11. I have looked at the signature on the impugned hearing notice and that appearing on the Summons to Enter Appearance. The court is aware that she is not a handwriting expert. However, the appearance of the handwriting of the name “Pamella Atieno” and “Pamela Odekeyo” on the two documents have no semblance at all. I am also alive to the fact that the burden of proof rested on the applicant. He has attempted to do this by annexing a statement of Pamela under oath denying signing the impugned document (hearing notice). Although Order 5 rule 13 requires personal service, it does not nullify service on an agent if properly done.
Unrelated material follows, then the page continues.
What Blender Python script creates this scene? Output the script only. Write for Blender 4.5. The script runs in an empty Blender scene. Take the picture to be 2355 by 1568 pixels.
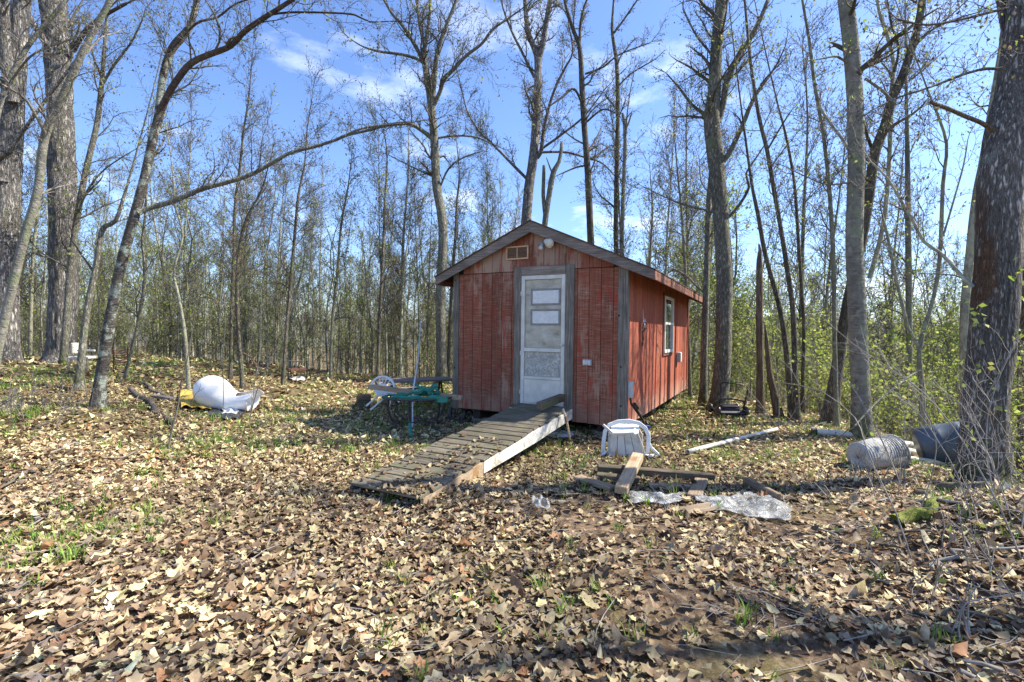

It is on account of the variance in appearance of signature of Pamela on the face of the two documents on the court record that I choose to exercise benefit of doubt on favour of the Applicant since he had filed a defence and documents in support thereof.
12. Does the defence on record raise any good to the claim or it is merely general denials? It is pleaded in paragraph 5 and 6 of the defence on record as follows;
“5. The defendant states that this suit has been brought in bad faith since the plaintiff sold the suit land to the defendant in September 2002 and all the purchase price was paid.
6. The defendant avers that the plaintiff’s suit is bad in law and is barred by the statute of limitations and shall at the first instance crave for lease of the court to have this suit herein struck out”.
13. The two paragraphs in my opinion raises serious triable issues as it brings to question whether or not the entire purchase price was paid to entitle the plaintiff to orders of cancellation of the defendant’s title. The application was also brought without undue delay since the defendant acted immediately he received the Land Registrar’s letter dated 26th October 2020. I am therefore satisfied that the application is merited.
14. Although the confusion on service upon the Applicant was a result of the defence counsel ceasing to act without properly notifying him, I hold that for the prejudice the Respondent is likely to suffer as a consequence of setting aside the exparte judgement, it is in the interest of justice that she be compensated by an award of costs. For the compensation, I award her Kshs.15,000 as thrown away costs payable within 30 days of the delivery of this ruling. In default of such payment, the Plaintiff/Respondent is at liberty to execute.
Dated and signed at BUSIA this 25th day of February, 2021.